The four emerging principles of natural user experiences are:
Conversational - we get stuff done by the most natural user interface - natural language.
Multimodal: We can interact with audio, text, images, and video as we see fit. AI systems can" see" and" hear" the world.
Agentive - AI systems take care of actions requiring planning and several steps to complete
Embedded - the AI assistants can be accessed from smartwatches to cars and speakers.
Conversational
Increasingly, we interact with computers through the most natural user interface—conversation. This often simplifies complex issues better than a graphical UI.
Instead of looking at data dashboards about our fitness, we'll ask how to improve.
Natural audio conversations with almost zero latency will further drive this trend.
2. Multimodal
Computers will increasingly understand and produce text, audio, images, and video like humans.
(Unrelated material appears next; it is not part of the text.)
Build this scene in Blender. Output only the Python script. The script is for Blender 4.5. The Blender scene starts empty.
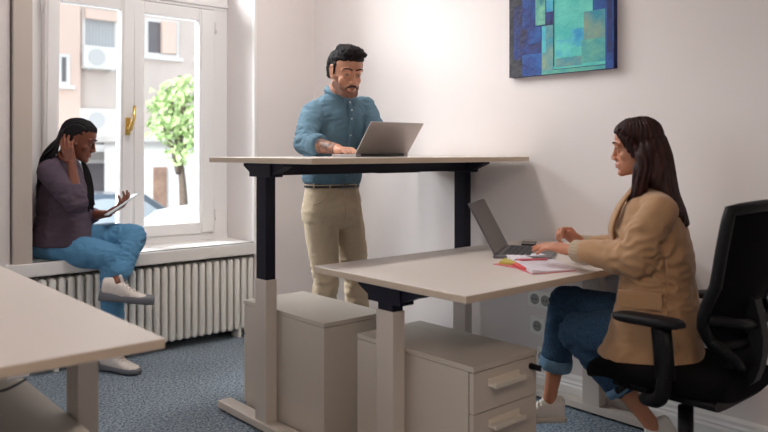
import bpy, bmesh, math, random
import numpy as np
from mathutils import Vector, Matrix, noise
random.seed(7)
V = Vector
PI = math.pi
scene = bpy.context.scene
COL = scene.collection
# ------------------------------------------------------------------ camera model (used to read positions off the place)
HC = 1.22
FPX = 733.0
FW = V((0.6587, 0.7524, 0)); RT = V((0.7524, -0.6587, 0))
def ray(u, v):
    return FW + RT*((u-384)/FPX) + V((0, 0, -(v-152)/FPX))
CAM = V((0, 0, HC))
def onY(u, v, y):
    d = ray(u, v); return CAM + d*(y/d.y)
def onX(u, v, x):
    d = ray(u, v); return CAM + d*(x/d.x)
def onZ(u, v, z):
    d = ray(u, v); return CAM + d*((z-HC)/d.z)
def onP(u, v, p, n):
    d = ray(u, v); return CAM + d*((p-CAM).dot(n)/d.dot(n))

# ------------------------------------------------------------------ materials
MATS = {}
def srgb(c):
    return tuple(((x/255)/12.92 if x/255 <= 0.04045 else ((x/255+0.055)/1.055)**2.4) for x in c)
def mat(name, rgb, rough=0.5, metal=0.0, spec=0.5, noise_scale=0, noise_amt=0.0, bump=0.0, bump_scale=200, sss=0.0, sheen=0.0, stretch=None, rgb2=None, coat=0.0):
    if name in MATS: return MATS[name]
    m = bpy.data.materials.new(name); m.use_nodes = True
    nt = m.node_tree; b = nt.nodes['Principled BSDF']
    c = srgb(rgb)
    b.inputs['Base Color'].default_value = (*c, 1)
    b.inputs['Roughness'].default_value = rough
    b.inputs['Metallic'].default_value = metal
    b.inputs['Specular IOR Level'].default_value = spec
    if coat: b.inputs['Coat Weight'].default_value = coat
    if sss:
        b.inputs['Subsurface Weight'].default_value = sss
        b.inputs['Subsurface Radius'].default_value = (0.012, 0.004, 0.002)
        b.inputs['Subsurface Scale'].default_value = 0.6
    if sheen: b.inputs['Sheen Weight'].default_value = sheen
    tc = nt.nodes.new('ShaderNodeTexCoord')
    mp = nt.nodes.new('ShaderNodeMapping'); nt.links.new(tc.outputs['Object'], mp.inputs['Vector'])
    if stretch: mp.inputs['Scale'].default_value = stretch
    if noise_amt or rgb2:
        n = nt.nodes.new('ShaderNodeTexNoise'); n.inputs['Scale'].default_value = noise_scale or 5
        n.inputs['Detail'].default_value = 5
        nt.links.new(mp.outputs['Vector'], n.inputs['Vector'])
        r = nt.nodes.new('ShaderNodeValToRGB')
        c2 = srgb(rgb2) if rgb2 else tuple(x*(1-noise_amt) for x in c)
        r.color_ramp.elements[0].position = 0.35; r.color_ramp.elements[1].position = 0.65
        r.color_ramp.elements[0].color = (*c2, 1); r.color_ramp.elements[1].color = (*c, 1)
        nt.links.new(n.outputs['Fac'], r.inputs['Fac']); nt.links.new(r.outputs['Color'], b.inputs['Base Color'])
    if bump:
        n2 = nt.nodes.new('ShaderNodeTexNoise'); n2.inputs['Scale'].default_value = bump_scale
        nt.links.new(mp.outputs['Vector'], n2.inputs['Vector'])
        bp = nt.nodes.new('ShaderNodeBump'); bp.inputs['Strength'].default_value = bump; bp.inputs['Distance'].default_value = 0.01
        nt.links.new(n2.outputs['Fac'], bp.inputs['Height']); nt.links.new(bp.outputs['Normal'], b.inputs['Normal'])
    MATS[name] = m
    return m
WALL = mat('wall_paint', (228, 220, 217), 0.9, noise_scale=3, noise_amt=0.02, bump=0.03, bump_scale=120)
TRIMW = mat('trim_white', (238, 234, 230), 0.45)
WINW = mat('window_white', (243, 241, 240), 0.35)
RADW = mat('radiator_enamel', (238, 235, 228), 0.35)
TOPM = mat('desk_laminate', (226, 216, 208), 0.42, noise_scale=300, noise_amt=0.03, bump=0.01, bump_scale=900)
EDGE = mat('desk_edge_band', (206, 188, 168), 0.5)
LEGW = mat('leg_white_powder', (206, 196, 186), 0.45)
LEGB = mat('leg_black_powder', (22, 22, 38), 0.5, spec=0.3)
CABM = mat('cabinet_laminate', (206, 196, 184), 0.5, noise_scale=200, noise_amt=0.02)
CABG = mat('cabinet_gap', (90, 84, 78), 0.7)
HANM = mat('handle_cream', (226, 218, 204), 0.4)
BLKP = mat('black_plastic', (13, 12, 16), 0.5, spec=0.22)
BLKF = mat('black_fabric', (12, 11, 14), 0.95, spec=0.1, noise_scale=400, noise_amt=0.4, bump=0.1, bump_scale=500)
CHRM = mat('chair_metal', (120, 120, 124), 0.3, metal=1.0)
BRASS = mat('brass', (226, 190, 112), 0.35, metal=1.0)
LAPG = mat('laptop_aluminium', (176, 168, 164), 0.38, metal=0.75)
LAPD = mat('laptop_grey', (112, 110, 112), 0.42, metal=0.5)
KEYM = mat('laptop_keys', (52, 52, 56), 0.6)
SCRM = mat('laptop_screen', (64, 54, 50), 0.25, spec=0.6)
SOCK = mat('socket_plastic', (232, 230, 224), 0.4)
SOCKD = mat('socket_recess', (150, 148, 144), 0.5)
# carpet
def carpet():
    m = bpy.data.materials.new('carpet'); m.use_nodes = True
    nt = m.node_tree; b = nt.nodes['Principled BSDF']; b.inputs['Roughness'].default_value = 1.0
    b.inputs['Specular IOR Level'].default_value = 0.1
    tc = nt.nodes.new('ShaderNodeTexCoord')
    def nz(scale, st, det=3):
        mp = nt.nodes.new('ShaderNodeMapping'); mp.inputs['Scale'].default_value = st
        nt.links.new(tc.outputs['Object'], mp.inputs['Vector'])
        n = nt.nodes.new('ShaderNodeTexNoise'); n.inputs['Scale'].default_value = scale; n.inputs['Detail'].default_value = det
        nt.links.new(mp.outputs['Vector'], n.inputs['Vector']); return n
    a = nz(60, (1, 2.2, 1)); c = nz(60, (2.2, 1, 1)); big = nz(2.2, (1, 1, 1))
    mx = nt.nodes.new('ShaderNodeMath'); mx.operation = 'ADD'
    nt.links.new(a.outputs['Fac'], mx.inputs[0]); nt.links.new(c.outputs['Fac'], mx.inputs[1])
    m2 = nt.nodes.new('ShaderNodeMath'); m2.operation = 'MULTIPLY'; m2.inputs[1].default_value = 0.5
    nt.links.new(mx.outputs[0], m2.inputs[0])
    r = nt.nodes.new('ShaderNodeValToRGB')
    e = r.color_ramp.elements
    e[0].position = 0.40; e[0].color = (*srgb((92, 106, 122)), 1)
    e[1].position = 0.62; e[1].color = (*srgb((188, 198, 206)), 1)
    k = e.new(0.5); k.color = (*srgb((140, 153, 166)), 1)
    nt.links.new(m2.outputs[0], r.inputs['Fac'])
    mixc = nt.nodes.new('ShaderNodeMixRGB'); mixc.blend_type = 'MULTIPLY'; mixc.inputs['Fac'].default_value = 0.35
    nt.links.new(r.outputs['Color'], mixc.inputs['Color1']); nt.links.new(big.outputs['Fac'], mixc.inputs['Color2'])
    nt.links.new(mixc.outputs['Color'], b.inputs['Base Color'])
    bp = nt.nodes.new('ShaderNodeBump'); bp.inputs['Strength'].default_value = 0.5; bp.inputs['Distance'].default_value = 0.01
    nt.links.new(m2.outputs[0], bp.inputs['Height']); nt.links.new(bp.outputs['Normal'], b.inputs['Normal'])
    return m
CARPET = carpet()
def glass_mat():
    m = bpy.data.materials.new('window_glass'); m.use_nodes = True
    nt = m.node_tree; nt.nodes.clear()
    o = nt.nodes.new('ShaderNodeOutputMaterial'); mx = nt.nodes.new('ShaderNodeMixShader')
    t = nt.nodes.new('ShaderNodeBsdfTransparent'); g = nt.nodes.new('ShaderNodeBsdfGlossy'); g.inputs['Roughness'].default_value = 0.03
    f = nt.nodes.new('ShaderNodeFresnel'); f.inputs['IOR'].default_value = 1.3
    t.inputs['Color'].default_value = (0.97, 0.98, 0.98, 1)
    nt.links.new(f.outputs[0], mx.inputs['Fac']); nt.links.new(t.outputs[0], mx.inputs[1]); nt.links.new(g.outputs[0], mx.inputs[2])
    nt.links.new(mx.outputs[0], o.inputs['Surface']); return m
GLASS = glass_mat()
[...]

They can also access their reasoning powers across these modalities.
Here are some glimpses into this future:
An AI assistant listens in on a meeting and, when asked, can summarize it or suggest the next action points. Open AI has already showcased this in one of their demos.
An engineer fixing a complex machine can point their phone video at it to receive instructions in real-time.
3. Agentive
New AI assistants will require less micromanaging.
Instead, we'll give them a goal - like plan next week offsite- and they'll break the goal down into sub-tasks and execute.
This agency is the explicitly stated vision of Google and Open AI. Google already showed specific examples of this rolling out in search at Google IO last week.
4. Embedded
This natural user experience will be embedded everywhere with smaller and cheaper chips.
We can access them from our watches, glasses, and cars. Natural conversations with AI agents will flow from one device to the next.
Updating our intuition
For the last 15 years, designing digital experiences has mainly been the same.
We've built digital services programmed to do specific things via a visual UI.
Now, we'll have to start updating the OS of our intuitions.
We're now designing natural experiences - conversational, multimodal, agentive, and embedded.
We'll have to experiment with designing using this new lens. The next 5 to 10 years will be a period of experimentation and discontinuity. New winners and losers will emerge.
Like with punch cards and smartphones, the ones who embrace this new world with measured quickness will thrive.